### Stated task
Print word for word the first line of the listing below and every line after it, through the line with "random.seed(7)". Leave out the pictures and the rest.

□ □ □

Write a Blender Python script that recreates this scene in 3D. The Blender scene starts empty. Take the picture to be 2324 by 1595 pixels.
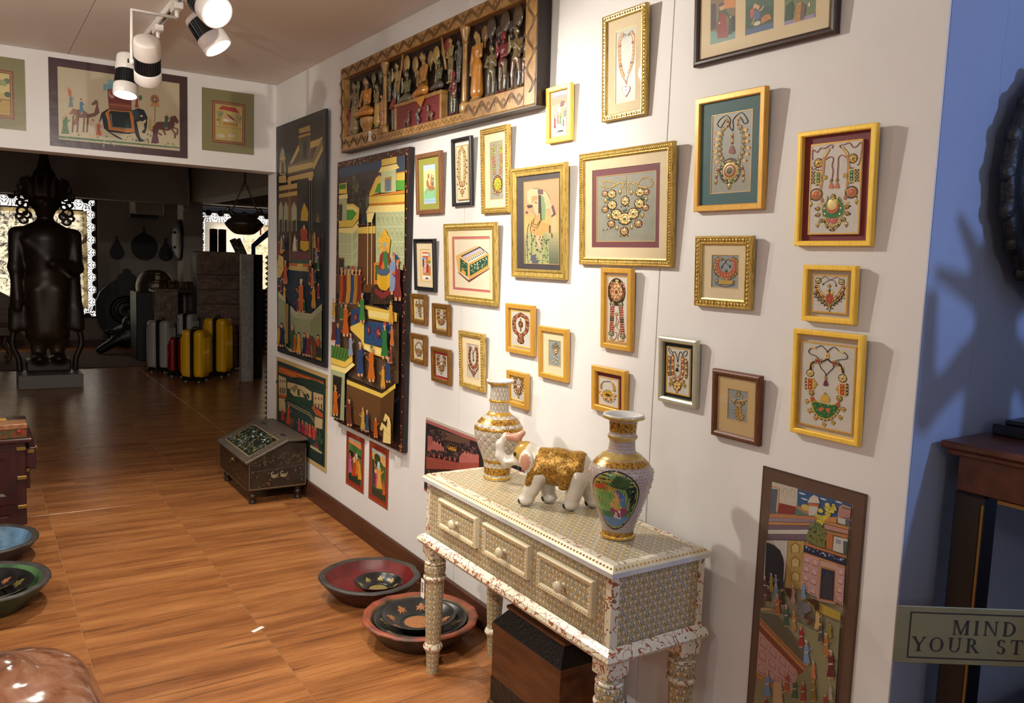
import bpy, math, random
import numpy as np
from math import sin, cos, pi, radians, sqrt, atan2, hypot
from mathutils import Vector, Matrix, Euler
from mathutils.geometry import tessellate_polygon

S = bpy.context.scene
COL = S.collection
random.seed(7)

# ------------------------------------------------------------------ camera
CAM = Vector((-1.85, 0.0, 1.6))
yaw, pitch, roll, FPX = 0.57959, -0.10523, -0.03709, 1877.4
fwd = Vector((sin(yaw)*cos(pitch), cos(yaw)*cos(pitch), sin(pitch)))
rgt = Vector((cos(yaw), -sin(yaw), 0)); dwn = fwd.cross(rgt)
r2 = cos(roll)*rgt + sin(roll)*dwn; d2 = -sin(roll)*rgt + cos(roll)*dwn
cd = bpy.data.cameras.new('camera'); cam = bpy.data.objects.new('camera', cd); COL.objects.link(cam)
cd.sensor_fit = 'HORIZONTAL'; cd.sensor_width = 36; cd.lens = FPX/2324*36; cd.clip_start = 0.02
m3 = Matrix((r2, -d2, -fwd)).transposed()
cam.matrix_world = Matrix.Translation(CAM) @ m3.to_4x4()
S.camera = cam

# ------------------------------------------------------------------ world, view, large lights
W = bpy.data.worlds.new('world'); S.world = W; W.use_nodes = True
W.node_tree.nodes['Background'].inputs[0].default_value = (0.62, 0.66, 0.8, 1)
W.node_tree.nodes['Background'].inputs[1].default_value = 0.03
S.view_settings.view_transform = 'Standard'; S.view_settings.look = 'None'
S.view_settings.gamma = 1; S.view_settings.use_curve_mapping = False
S.view_settings.exposure = 0.0

def point_light(name, loc, power, color, size=0.05):
    l = bpy.data.lights.new(name, 'POINT'); l.energy = power; l.color = color; l.shadow_soft_size = size
    o = bpy.data.objects.new(name, l); o.location = loc; COL.objects.link(o); return o
def spot_light(name, loc, aim, power, color, angle=60, blend=0.6, size=0.03):
    l = bpy.data.lights.new(name, 'SPOT'); l.energy = power; l.color = color; l.shadow_soft_size = size
    l.spot_size = radians(angle); l.spot_blend = blend
    o = bpy.data.objects.new(name, l); o.location = loc
    o.rotation_euler = (Vector(aim)-Vector(loc)).to_track_quat('-Z', 'Y').to_euler(); COL.objects.link(o); return o
WARM = (1.0, 0.925, 0.81)
# (lamp lens position, aim point, power, cone): the four heads in view, then three added unseen heads for fill light
LAMPS = [((-1.08, 3.22, 2.47), (-0.45, 1.40, 1.15), 112, 120), ((-0.98, 3.62, 2.44), (-0.1, 3.1, 0.9), 52, 120),
         ((-1.13, 4.32, 2.40), (-0.75, 6.3, 0.3), 25, 70), ((-1.16, 4.80, 2.40), (-1.45, 4.3, 0.0), 120, 110),
         ((-2.62, 3.00, 2.44), (-1.0, 6.2, 2.45), 110, 60), ((-1.22, 1.30, 2.44), (-0.2, 4.4, 1.0), 112, 80),
         ((-2.6, 1.5, 2.44), (-2.0, 3.6, 0.0), 130, 110)]
point_light('blue_lamp_light', (0.30, -0.40, 1.95), 44, (0.36, 0.55, 1.0), 0.04)
FILL_GLOBES = [((-3.3, 0.6, 2.05), 26), ((-3.5, 4.3, 2.05), 26), ((-1.9, -1.7, 2.05), 26)]   # added fill globes, unseen, to lift ceiling and walls
point_light('back_room_light', (-3.6, 9.0, 2.3), 1.5, (0.85, 0.85, 1.0), 0.15)

# ------------------------------------------------------------------ colour and materials
def lin(c):
    if isinstance(c, str): c = tuple(int(c[i:i+2], 16) for i in (0, 2, 4))
    o = []
    for v in c[:3]:
        v = v/255.0
        o.append(v/12.92 if v <= 0.04045 else ((v+0.055)/1.055)**2.4)
    return (o[0], o[1], o[2], 1.0)
MATS = {}
class NT:
    """tiny node helper"""
    def __init__(s, name):
        s.m = bpy.data.materials.new(name); s.m.use_nodes = True; s.t = s.m.node_tree; s.n = s.t.nodes
        s.b = s.n['Principled BSDF']; s.out = s.n['Material Output']
    def new(s, kind, **kw):
        n = s.n.new(kind)
        for k, v in kw.items(): setattr(n, k, v)
        return n
    def link(s, a, b): s.t.links.new(a, b)
    def setv(s, sock, v):
        if isinstance(v, bpy.types.NodeSocket): s.link(v, sock)
        else: sock.default_value = v
    def math(s, op, a, b=0.0, c=None, clamp=False):
        n = s.new('ShaderNodeMath', operation=op, use_clamp=clamp); s.setv(n.inputs[0], a); s.setv(n.inputs[1], b)
        if c is not None: s.setv(n.inputs[2], c)
        return n.outputs[0]
    def mix(s, f, a, b):
        n = s.new('ShaderNodeMix', data_type='RGBA'); s.setv(n.inputs[0], f); s.setv(n.inputs[6], a); s.setv(n.inputs[7], b)
        return n.outputs[2]
    def coord(s, kind='Object'): return s.new('ShaderNodeTexCoord').outputs[kind]
    def mapping(s, vec, scale=(1, 1, 1), loc=(0, 0, 0), rot=(0, 0, 0)):
        n = s.new('ShaderNodeMapping'); s.link(vec, n.inputs[0]); n.inputs[1].default_value = loc
        n.inputs[2].default_value = rot; n.inputs[3].default_value = scale; return n.outputs[0]
    def noise(s, vec, scale, detail=4, rough=0.55, dist=0.0):
        n = s.new('ShaderNodeTexNoise'); s.link(vec, n.inputs['Vector']); n.inputs['Scale'].default_value = scale
        n.inputs['Detail'].default_value = detail; n.inputs['Roughness'].default_value = rough
        n.inputs['Distortion'].default_value = dist; return n.outputs[0]
    def voronoi(s, vec, scale, feature='F1'):
        n = s.new('ShaderNodeTexVoronoi', feature=feature); s.link(vec, n.inputs['Vector']); n.inputs['Scale'].default_value = scale
        return n.outputs[0]
    def ramp(s, f, stops):
        n = s.new('ShaderNodeValToRGB'); s.link(f, n.inputs[0]); e = n.color_ramp.elements
        while len(e) < len(stops): e.new(0.5)
        for i, (p, c) in enumerate(stops): e[i].position = p; e[i].color = c
        return n.outputs[0]
    def bump(s, h, strength=0.3, dist=0.01):
        n = s.new('ShaderNodeBump'); s.link(h, n.inputs['Height']); n.inputs['Strength'].default_value = strength
        n.inputs['Distance'].default_value = dist; s.link(n.outputs[0], s.b.inputs['Normal'])
    def base(s, v): s.setv(s.b.inputs['Base Color'], v)
    def rough(s, v): s.setv(s.b.inputs['Roughness'], v)
    def metal(s, v): s.setv(s.b.inputs['Metallic'], v)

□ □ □

### Answer in full
Write a Blender Python script that recreates this scene in 3D. The Blender scene starts empty. Take the picture to be 2324 by 1595 pixels.
import bpy, math, random
import numpy as np
from math import sin, cos, pi, radians, sqrt, atan2, hypot
from mathutils import Vector, Matrix, Euler
from mathutils.geometry import tessellate_polygon

S = bpy.context.scene
COL = S.collection
random.seed(7)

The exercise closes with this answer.